Par la simplicité absolue du scénario, il remet au goût du jour le film d’action bourrin. Car qu’en est-il de ce genre aujourd’hui ? Si on se base sur les deux exemples les plus récents, 300 de Zack Snyder et Apocalypto de Mel Gibson, on constate qu’il est moins question du spectacle de la violence que de se mettre en valeur grâce à elle. Tous deux, que ce soit par l’utilisation des technologies numériques ou le cadre cinématographiquement vierge de la civilisation maya, utilisent la minceur de l’argument du film pour faire la promotion de leurs propres mises en scène. Stallone, pas forcément moins narcissique, est cependant aux antipodes de cette mentalité de publicitaire. Seul son sujet l’intéresse, soit John Rambo et sa rage contenue avec pour unique enjeu de savoir quand cette dernière éclatera. Si bien qu’il semble prendre ce retour aux sources au mot : la violence, la brutalité, et la fascination malsaine qu’elles suscitent, deviennent la matière première du film, poussée ici dans ses retranchements les plus extrêmes. Les scènes de boucherie tant attendues, qui firent le succès des précédents Rambo, explosent dans une apothéose paroxysmique si outrée, qu’elles en deviennent presque abstraites (certains figurants malheureux sont littéralement pulvérisés sous les rafales de mitrailleuse). Stallone, c’est évident, n’est pas là pour flatter l’intelligence du spectateur (d’où les ricanements mesquins), il ne s’attache pas à un discours prédéterminé par le scénario (en ce sens, c’est un peu l’anti-Iñárritu) et entre le pessimisme de Rambo et l’humanisme de la jeune missionnaire, il ne tranche pas (étonnant, le long champ/contrechamp final entre les deux protagonistes). Sa modestie de cinéaste (il est un filmeur habile, mais sans génie) s’accommode parfaitement de la sobriété de son ambition et laisse le film parler de lui-même. Aujourd’hui, il n’y a rien de plus précieux.

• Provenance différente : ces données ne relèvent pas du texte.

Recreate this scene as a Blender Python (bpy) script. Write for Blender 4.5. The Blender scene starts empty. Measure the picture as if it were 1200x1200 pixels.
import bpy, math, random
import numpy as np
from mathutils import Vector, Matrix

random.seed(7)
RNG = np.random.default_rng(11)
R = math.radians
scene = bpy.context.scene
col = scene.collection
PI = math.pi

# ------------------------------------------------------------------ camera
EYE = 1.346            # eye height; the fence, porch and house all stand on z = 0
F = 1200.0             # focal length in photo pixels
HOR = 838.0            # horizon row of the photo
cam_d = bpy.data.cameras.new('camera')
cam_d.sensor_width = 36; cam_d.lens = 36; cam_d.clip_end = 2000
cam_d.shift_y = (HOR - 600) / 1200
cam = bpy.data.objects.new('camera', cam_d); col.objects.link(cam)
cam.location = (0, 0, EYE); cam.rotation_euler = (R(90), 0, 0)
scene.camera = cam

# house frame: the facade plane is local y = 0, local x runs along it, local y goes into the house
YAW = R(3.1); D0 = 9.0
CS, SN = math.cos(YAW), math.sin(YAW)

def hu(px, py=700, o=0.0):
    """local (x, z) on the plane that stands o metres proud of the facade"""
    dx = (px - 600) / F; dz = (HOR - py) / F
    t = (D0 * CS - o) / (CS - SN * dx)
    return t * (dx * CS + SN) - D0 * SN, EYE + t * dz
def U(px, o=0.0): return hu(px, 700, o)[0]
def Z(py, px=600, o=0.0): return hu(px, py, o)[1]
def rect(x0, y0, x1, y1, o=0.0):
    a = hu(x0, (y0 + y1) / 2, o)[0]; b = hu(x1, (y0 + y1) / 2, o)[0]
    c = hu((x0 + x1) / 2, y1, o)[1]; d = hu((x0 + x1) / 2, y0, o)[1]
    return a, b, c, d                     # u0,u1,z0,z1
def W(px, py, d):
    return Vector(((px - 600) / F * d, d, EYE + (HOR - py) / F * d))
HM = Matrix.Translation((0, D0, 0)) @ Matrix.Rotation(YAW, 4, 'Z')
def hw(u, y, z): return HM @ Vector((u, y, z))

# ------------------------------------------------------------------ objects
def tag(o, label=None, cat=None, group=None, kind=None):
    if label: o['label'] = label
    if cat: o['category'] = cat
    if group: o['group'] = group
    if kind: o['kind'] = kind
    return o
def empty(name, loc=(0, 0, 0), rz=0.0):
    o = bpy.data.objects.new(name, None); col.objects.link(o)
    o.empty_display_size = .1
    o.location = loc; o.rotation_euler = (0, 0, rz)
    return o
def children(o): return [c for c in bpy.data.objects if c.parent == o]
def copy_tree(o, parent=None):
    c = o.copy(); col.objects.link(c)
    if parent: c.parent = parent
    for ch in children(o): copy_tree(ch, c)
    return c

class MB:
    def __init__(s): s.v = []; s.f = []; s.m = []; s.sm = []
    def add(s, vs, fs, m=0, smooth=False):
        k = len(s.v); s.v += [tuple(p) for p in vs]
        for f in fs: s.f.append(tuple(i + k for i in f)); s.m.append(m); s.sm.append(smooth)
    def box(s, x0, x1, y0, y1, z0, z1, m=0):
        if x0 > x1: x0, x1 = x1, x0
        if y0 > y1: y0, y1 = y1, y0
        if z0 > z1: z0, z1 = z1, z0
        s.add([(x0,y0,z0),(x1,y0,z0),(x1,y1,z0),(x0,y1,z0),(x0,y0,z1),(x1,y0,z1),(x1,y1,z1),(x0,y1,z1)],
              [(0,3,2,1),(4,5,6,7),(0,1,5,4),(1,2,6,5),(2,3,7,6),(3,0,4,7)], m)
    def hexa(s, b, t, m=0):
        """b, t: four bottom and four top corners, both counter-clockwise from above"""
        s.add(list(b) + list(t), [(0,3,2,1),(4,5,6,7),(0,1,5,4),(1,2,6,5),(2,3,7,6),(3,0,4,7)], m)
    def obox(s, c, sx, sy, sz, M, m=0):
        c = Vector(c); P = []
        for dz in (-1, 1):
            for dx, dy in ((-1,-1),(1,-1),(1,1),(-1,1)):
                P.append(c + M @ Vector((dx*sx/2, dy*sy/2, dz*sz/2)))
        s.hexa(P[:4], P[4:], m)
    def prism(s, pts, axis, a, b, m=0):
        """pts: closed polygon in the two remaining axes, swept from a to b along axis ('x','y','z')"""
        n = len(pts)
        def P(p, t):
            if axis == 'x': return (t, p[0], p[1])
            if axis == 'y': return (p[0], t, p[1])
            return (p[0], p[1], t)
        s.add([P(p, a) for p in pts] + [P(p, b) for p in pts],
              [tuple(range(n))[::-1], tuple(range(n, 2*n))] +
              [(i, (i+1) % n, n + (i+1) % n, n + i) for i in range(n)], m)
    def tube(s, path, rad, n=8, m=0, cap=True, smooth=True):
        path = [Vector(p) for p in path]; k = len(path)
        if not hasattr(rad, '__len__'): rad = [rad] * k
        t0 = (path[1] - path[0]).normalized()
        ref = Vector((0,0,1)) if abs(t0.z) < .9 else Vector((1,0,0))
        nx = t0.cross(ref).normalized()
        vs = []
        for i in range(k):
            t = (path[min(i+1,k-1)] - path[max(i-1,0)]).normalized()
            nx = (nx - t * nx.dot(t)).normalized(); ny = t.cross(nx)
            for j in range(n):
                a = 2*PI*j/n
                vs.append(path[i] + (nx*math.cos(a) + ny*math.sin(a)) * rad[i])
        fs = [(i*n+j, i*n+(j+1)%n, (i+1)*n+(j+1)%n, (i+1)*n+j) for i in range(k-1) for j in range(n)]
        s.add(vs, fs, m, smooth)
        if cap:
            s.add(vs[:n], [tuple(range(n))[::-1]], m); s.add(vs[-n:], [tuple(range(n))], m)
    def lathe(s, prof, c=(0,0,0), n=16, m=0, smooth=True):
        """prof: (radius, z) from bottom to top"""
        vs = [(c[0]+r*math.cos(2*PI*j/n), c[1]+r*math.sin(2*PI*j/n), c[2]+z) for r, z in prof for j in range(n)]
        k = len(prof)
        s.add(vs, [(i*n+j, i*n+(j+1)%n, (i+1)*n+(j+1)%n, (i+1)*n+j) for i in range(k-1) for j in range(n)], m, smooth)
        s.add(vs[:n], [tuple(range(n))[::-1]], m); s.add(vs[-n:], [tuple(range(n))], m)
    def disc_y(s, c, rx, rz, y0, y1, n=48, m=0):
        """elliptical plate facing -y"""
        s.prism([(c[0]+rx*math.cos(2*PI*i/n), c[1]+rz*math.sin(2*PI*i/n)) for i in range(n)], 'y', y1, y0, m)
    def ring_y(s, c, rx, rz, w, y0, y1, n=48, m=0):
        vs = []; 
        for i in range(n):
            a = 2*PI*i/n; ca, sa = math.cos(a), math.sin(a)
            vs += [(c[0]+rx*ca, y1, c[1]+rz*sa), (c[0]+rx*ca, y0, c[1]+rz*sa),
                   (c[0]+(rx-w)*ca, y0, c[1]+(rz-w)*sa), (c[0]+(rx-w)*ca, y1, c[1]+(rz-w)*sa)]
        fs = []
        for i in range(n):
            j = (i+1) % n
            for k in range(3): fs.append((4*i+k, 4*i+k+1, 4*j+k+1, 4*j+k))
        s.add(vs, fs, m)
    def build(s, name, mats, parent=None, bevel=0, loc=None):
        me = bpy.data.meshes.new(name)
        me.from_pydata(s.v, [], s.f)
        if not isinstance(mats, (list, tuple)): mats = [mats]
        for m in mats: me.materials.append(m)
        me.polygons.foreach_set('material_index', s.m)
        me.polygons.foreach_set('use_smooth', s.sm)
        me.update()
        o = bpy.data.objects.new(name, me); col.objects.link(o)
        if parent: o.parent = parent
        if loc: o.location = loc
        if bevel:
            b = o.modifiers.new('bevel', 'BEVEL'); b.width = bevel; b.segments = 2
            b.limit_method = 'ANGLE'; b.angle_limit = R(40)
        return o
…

P.S. : Lors d’une séquence de rêve composée de furtifs extraits des films précédents, Stallone insère la fin alternative du premier Rambo, celle où il est tué par le colonel Trautman, son père de substitution. Si cet élément ne suffit pas à prouver la qualité du film, il devrait néanmoins convaincre les sceptiques que John Rambo est bien plus profond qu’il n’y paraît.